Industry Practice · 4 April 2026 · 4 min

Facade Mock-Up Testing: When and Why

A facade mock-up is a full-scale sample of the facade assembly, built and tested before the main facade is manufactured and installed. On medium and large projects, it is one of the most effective risk-reduction steps available - and on curtain wall projects, it is often a contractual requirement.

There are two types, and they serve different purposes. Understanding which applies - and when neither is necessary - helps avoid both unnecessary cost and avoidable risk.

What is the difference between a visual mock-up and a performance mock-up?

A visual mock-up is a sample panel or small section of facade assembled on site. Its purpose is to confirm appearance: colour, texture, joint widths, shadow lines, and how the facade reads at full scale. It is relatively inexpensive - typically a few panels on a temporary frame - and it gives the architect, builder, and client a physical reference point before the full facade is manufactured.

A performance mock-up is a laboratory-tested assembly. A representative section of the facade - typically two bays by two storeys for curtain wall - is assembled in a NATA-accredited testing facility and subjected to controlled tests to AS/NZS 4284 for water penetration, air infiltration, and structural adequacy. The mock-up proves that the as-built assembly performs to specification, not just the as-designed one.

When is a performance mock-up typically required?

Performance mock-up testing is most commonly required on curtain wall projects. The 165CW unitised curtain wall system, for example, involves complex framing, gasket interfaces, structural silicone joints, and movement accommodation between panels. The facade engineer and certifier will often require a project-specific mock-up to verify that the particular configuration performs as a system under the design loads.

Large commercial projects where the facade specification explicitly calls for AS/NZS 4284 testing are the other common trigger. This is particularly likely where the building is in a high wind region, where the facade includes non-standard details, or where the certifier wants physical confirmation that the design intent translates to the installed product.

The cost of a performance mock-up typically ranges from $30,000 to $80,000 or more, depending on the size and complexity of the test specimen. Lead time is generally four to eight weeks for manufacture, assembly, and the testing program.

When is a mock-up usually not required?

Standard rainscreen cladding systems - interloQ interlocking panels and element13 solid aluminium panels - do not typically require project-specific mock-up testing. These systems have already been tested to AS/NZS 4284 at serviceability limit state pressures of plus or minus 1,500 Pa. The system test results demonstrate the performance of the assembly as designed, and project-specific retesting is not normally necessary unless the facade engineer identifies non-standard conditions.

This is one of the practical advantages of specifying a tested system. The testing has already been done, the results are documented, and the certifier can rely on the existing test evidence rather than requiring a new mock-up for every project.

What does performance mock-up testing actually involve?

The test specimen is assembled in the laboratory exactly as it would be installed on the building - same profiles, same gaskets, same fixings, same glazing or panel types.
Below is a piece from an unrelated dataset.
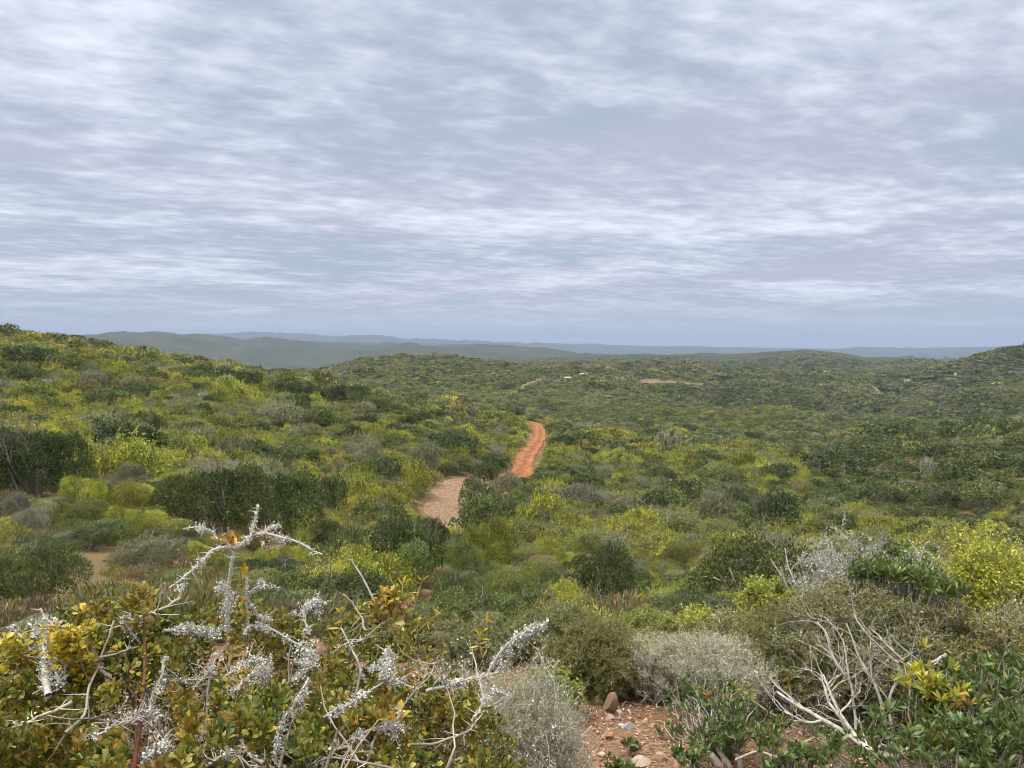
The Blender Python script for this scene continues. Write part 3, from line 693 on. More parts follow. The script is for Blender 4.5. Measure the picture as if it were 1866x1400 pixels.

It is sealed into a test chamber and subjected to the AS/NZS 4284 test sequence: water penetration testing under calibrated spray and increasing pressure differentials, air infiltration measurement at specified pressures, and structural load testing with positive and negative wind load cycles checking for permanent deformation or failure.

The testing program is witnessed and documented, and the results form part of the facade compliance package for the project.

Why is it worth it?

The cost of a mock-up is significant in isolation. In the context of a project where the facade might cover 5,000 or 10,000 square metres, it is modest insurance.

A performance mock-up identifies installation issues before they are repeated across the entire building. It confirms that the assembly performs under load and weather exposure, not just on paper. It gives the certifier documented evidence that the system works. And it provides a training opportunity for the installation team - the crew who build the mock-up carry that experience onto the main facade installation.

A visual mock-up is even more straightforward. Colour reads differently at full scale than on a sample chip. Joint widths that look fine on a drawing can look wrong on a wall. A visual mock-up resolves these questions with a physical reference, photographed and approved, before thousands of panels are manufactured.

What does Valmond & Gibson provide for mock-up projects?

Valmond & Gibson supports mock-up processes by providing materials, technical documentation, and guidance on system detailing. For 165CW curtain wall projects, we work with the installer and facade engineer through the mock-up process - from specimen design through to testing and any modifications that arise from the results.

For rainscreen projects using interloQ or element13, we can supply sample panels for visual mock-ups and provide the existing AS/NZS 4284 system test reports that typically satisfy the performance testing requirement without a project-specific mock-up.

One practical recommendation

Even when a performance mock-up is not contractually required, a visual mock-up is almost always worth doing. The cost of a few sample panels is trivial compared to getting colour, joint width, or overall appearance wrong across an entire building. Install it, photograph it, get sign-off, and move on with confidence.